(DATA):
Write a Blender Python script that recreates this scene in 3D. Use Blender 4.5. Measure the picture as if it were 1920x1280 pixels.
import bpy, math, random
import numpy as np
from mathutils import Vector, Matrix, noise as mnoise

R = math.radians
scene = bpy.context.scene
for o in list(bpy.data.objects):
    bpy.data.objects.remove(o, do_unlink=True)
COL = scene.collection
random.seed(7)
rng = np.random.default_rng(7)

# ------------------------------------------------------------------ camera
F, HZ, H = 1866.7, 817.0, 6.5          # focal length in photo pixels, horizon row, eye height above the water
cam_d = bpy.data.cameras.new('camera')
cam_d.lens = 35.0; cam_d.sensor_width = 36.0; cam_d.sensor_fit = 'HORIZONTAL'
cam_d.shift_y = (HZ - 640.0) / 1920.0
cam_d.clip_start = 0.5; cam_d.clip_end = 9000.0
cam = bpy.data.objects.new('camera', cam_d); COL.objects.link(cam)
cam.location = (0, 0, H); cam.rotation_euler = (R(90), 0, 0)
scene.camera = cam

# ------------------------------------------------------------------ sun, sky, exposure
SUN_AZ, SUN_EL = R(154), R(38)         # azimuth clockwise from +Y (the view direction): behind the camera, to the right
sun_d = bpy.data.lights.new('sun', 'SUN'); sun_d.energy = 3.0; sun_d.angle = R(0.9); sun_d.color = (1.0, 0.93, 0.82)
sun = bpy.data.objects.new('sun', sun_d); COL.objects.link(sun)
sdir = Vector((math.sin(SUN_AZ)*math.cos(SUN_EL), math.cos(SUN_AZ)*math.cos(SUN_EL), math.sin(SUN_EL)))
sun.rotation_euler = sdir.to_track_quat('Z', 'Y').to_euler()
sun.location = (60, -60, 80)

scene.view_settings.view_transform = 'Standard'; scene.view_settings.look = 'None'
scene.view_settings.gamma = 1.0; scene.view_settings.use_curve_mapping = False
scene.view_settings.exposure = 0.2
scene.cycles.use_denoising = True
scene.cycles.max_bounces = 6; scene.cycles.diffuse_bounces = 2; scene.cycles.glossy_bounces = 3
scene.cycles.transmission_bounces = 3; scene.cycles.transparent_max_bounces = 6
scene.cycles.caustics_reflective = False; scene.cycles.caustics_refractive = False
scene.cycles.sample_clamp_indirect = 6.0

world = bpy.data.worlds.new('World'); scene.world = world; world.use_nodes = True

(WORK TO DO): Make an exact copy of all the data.

(FULL ANSWER):
Write a Blender Python script that recreates this scene in 3D. Use Blender 4.5. Measure the picture as if it were 1920x1280 pixels.
import bpy, math, random
import numpy as np
from mathutils import Vector, Matrix, noise as mnoise

R = math.radians
scene = bpy.context.scene
for o in list(bpy.data.objects):
    bpy.data.objects.remove(o, do_unlink=True)
COL = scene.collection
random.seed(7)
rng = np.random.default_rng(7)

# ------------------------------------------------------------------ camera
F, HZ, H = 1866.7, 817.0, 6.5          # focal length in photo pixels, horizon row, eye height above the water
cam_d = bpy.data.cameras.new('camera')
cam_d.lens = 35.0; cam_d.sensor_width = 36.0; cam_d.sensor_fit = 'HORIZONTAL'
cam_d.shift_y = (HZ - 640.0) / 1920.0
cam_d.clip_start = 0.5; cam_d.clip_end = 9000.0
cam = bpy.data.objects.new('camera', cam_d); COL.objects.link(cam)
cam.location = (0, 0, H); cam.rotation_euler = (R(90), 0, 0)
scene.camera = cam

# ------------------------------------------------------------------ sun, sky, exposure
SUN_AZ, SUN_EL = R(154), R(38)         # azimuth clockwise from +Y (the view direction): behind the camera, to the right
sun_d = bpy.data.lights.new('sun', 'SUN'); sun_d.energy = 3.0; sun_d.angle = R(0.9); sun_d.color = (1.0, 0.93, 0.82)
sun = bpy.data.objects.new('sun', sun_d); COL.objects.link(sun)
sdir = Vector((math.sin(SUN_AZ)*math.cos(SUN_EL), math.cos(SUN_AZ)*math.cos(SUN_EL), math.sin(SUN_EL)))
sun.rotation_euler = sdir.to_track_quat('Z', 'Y').to_euler()
sun.location = (60, -60, 80)

scene.view_settings.view_transform = 'Standard'; scene.view_settings.look = 'None'
scene.view_settings.gamma = 1.0; scene.view_settings.use_curve_mapping = False
scene.view_settings.exposure = 0.2
scene.cycles.use_denoising = True
scene.cycles.max_bounces = 6; scene.cycles.diffuse_bounces = 2; scene.cycles.glossy_bounces = 3
scene.cycles.transmission_bounces = 3; scene.cycles.transparent_max_bounces = 6
scene.cycles.caustics_reflective = False; scene.cycles.caustics_refractive = False
scene.cycles.sample_clamp_indirect = 6.0

world = bpy.data.worlds.new('World'); scene.world = world; world.use_nodes = True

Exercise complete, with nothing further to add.